Another persona poem is “Surrogate.” The title immediately brings to mind the phrase “surrogate mother,” and that seems to have been Frazier’s intent, as there is talk about protocol and not getting too close to the client. But in the poem, surrogate is a temporary fill-in for Mr. or Ms. Right—a role we have all played, at one time or another. Here’s an excerpt:

I am not permitted to linger

or vary the prescribed progression.
First, light hugging. Repeated over weeks.
Then our first kiss. Again and again.
Later, some caressing of breasts.
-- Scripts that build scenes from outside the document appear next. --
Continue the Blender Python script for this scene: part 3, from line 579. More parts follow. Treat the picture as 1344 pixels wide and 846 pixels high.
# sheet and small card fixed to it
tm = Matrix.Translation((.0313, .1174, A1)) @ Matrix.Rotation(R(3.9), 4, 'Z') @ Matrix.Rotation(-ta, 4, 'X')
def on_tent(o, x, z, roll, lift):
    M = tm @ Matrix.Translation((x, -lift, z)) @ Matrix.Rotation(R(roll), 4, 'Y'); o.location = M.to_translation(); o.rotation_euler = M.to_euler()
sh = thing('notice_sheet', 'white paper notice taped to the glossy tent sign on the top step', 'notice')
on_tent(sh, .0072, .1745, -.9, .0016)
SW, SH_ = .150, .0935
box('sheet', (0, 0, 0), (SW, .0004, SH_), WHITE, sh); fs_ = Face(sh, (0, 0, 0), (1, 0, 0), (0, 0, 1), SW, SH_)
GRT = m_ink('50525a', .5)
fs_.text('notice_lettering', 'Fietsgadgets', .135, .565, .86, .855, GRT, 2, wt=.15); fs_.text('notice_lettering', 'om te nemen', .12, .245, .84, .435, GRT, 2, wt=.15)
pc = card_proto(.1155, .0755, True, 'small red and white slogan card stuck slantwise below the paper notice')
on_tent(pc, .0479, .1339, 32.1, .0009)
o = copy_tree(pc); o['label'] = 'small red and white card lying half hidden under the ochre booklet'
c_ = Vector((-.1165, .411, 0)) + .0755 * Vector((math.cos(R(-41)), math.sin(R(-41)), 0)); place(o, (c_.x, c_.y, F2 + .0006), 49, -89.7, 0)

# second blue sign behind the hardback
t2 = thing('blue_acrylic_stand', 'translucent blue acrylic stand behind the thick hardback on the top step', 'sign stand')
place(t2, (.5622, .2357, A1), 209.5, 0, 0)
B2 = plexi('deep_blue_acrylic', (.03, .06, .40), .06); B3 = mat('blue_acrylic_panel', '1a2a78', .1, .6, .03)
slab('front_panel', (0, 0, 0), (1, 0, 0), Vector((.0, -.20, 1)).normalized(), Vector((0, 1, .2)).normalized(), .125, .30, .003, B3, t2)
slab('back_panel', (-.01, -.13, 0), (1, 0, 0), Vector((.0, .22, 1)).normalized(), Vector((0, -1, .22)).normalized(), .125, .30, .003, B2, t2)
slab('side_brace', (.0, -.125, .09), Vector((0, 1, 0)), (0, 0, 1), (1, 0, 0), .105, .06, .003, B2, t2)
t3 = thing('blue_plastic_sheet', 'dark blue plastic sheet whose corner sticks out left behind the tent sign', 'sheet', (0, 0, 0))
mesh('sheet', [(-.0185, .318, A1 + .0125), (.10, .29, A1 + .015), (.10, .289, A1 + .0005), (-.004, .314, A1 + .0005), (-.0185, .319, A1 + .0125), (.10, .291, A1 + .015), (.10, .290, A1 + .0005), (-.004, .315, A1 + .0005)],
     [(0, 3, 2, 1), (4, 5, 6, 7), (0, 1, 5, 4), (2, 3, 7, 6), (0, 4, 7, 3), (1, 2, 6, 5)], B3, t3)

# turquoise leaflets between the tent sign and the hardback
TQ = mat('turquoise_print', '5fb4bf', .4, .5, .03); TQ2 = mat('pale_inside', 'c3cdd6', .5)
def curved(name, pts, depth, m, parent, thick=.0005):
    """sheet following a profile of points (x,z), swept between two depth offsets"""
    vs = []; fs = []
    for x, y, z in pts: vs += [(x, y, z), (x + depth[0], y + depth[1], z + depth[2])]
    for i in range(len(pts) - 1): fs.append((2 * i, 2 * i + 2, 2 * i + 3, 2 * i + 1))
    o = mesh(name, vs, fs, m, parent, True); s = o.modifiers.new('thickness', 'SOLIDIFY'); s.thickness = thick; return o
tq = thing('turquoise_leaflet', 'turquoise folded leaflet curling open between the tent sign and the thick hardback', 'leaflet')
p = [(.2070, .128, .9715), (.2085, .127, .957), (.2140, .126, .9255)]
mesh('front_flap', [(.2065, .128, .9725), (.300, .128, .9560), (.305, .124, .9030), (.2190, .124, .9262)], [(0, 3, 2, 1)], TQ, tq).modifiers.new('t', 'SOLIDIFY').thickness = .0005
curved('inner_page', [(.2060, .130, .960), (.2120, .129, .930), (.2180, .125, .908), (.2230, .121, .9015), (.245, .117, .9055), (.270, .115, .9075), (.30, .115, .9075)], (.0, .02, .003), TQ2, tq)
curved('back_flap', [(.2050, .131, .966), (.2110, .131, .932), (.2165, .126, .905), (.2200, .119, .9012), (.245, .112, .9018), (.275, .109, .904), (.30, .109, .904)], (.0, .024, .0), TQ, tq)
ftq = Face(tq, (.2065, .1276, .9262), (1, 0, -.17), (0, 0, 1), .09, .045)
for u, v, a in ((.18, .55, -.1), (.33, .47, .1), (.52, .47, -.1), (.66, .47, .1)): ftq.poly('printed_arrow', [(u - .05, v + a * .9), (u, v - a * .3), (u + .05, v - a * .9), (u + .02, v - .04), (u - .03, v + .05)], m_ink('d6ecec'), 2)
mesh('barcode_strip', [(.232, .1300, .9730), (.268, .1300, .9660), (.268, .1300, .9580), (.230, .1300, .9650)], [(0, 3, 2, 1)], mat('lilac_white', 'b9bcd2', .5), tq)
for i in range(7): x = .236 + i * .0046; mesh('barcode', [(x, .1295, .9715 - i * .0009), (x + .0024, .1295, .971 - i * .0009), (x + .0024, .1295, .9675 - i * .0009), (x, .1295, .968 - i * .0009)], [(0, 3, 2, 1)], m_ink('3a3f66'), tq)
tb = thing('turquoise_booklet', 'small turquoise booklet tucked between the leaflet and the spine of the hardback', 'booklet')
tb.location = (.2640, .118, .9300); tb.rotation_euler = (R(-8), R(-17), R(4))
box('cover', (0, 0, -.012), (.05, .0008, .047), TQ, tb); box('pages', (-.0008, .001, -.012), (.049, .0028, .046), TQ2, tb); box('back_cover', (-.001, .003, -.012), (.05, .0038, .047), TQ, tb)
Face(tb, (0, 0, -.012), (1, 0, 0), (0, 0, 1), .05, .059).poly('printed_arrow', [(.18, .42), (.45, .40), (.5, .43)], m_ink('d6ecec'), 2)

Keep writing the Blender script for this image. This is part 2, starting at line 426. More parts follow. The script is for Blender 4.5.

More.

Why is it so difficult for them?

…I’m not supposed to love them and I don’t.

…If I see one later,
I act as if I do not remember
pretending with my body,
like I’ve never felt hands hoping to love.

Poems about family are grouped together near the middle of the book, and even though Frazier admits in the title poem, “I have lied in poems just to sound good,” (as every poet should), the poems about family resound as authentic. “Child of Alcoholics Watches The Donna Reed Show” struck me as particularly ironic. For younger readers, the show was popular in the 1960s and depicted a supposedly “normal” American family. This short poem is presented in its entirety.

In a clean apron Mrs. Stone explains boys to Mary over a mixing bowl.
Dr. Stone is only a wall away if anyone needs rescuing.
Late at night, the house is quiet.
Everything stays in place.
Even the furniture looks happy.
In the morning, everyone remembers everything.
Mother hands them their carefully creased lunches.
They know just what to do.

In addition to Each Thing Touches, Frazier has published one other full-length collection, The Way Here, and two chapbooks. A recipient of the Illinois Arts Council Award for poetry, he has led many workshops and participated in numerous readings in the Chicago area.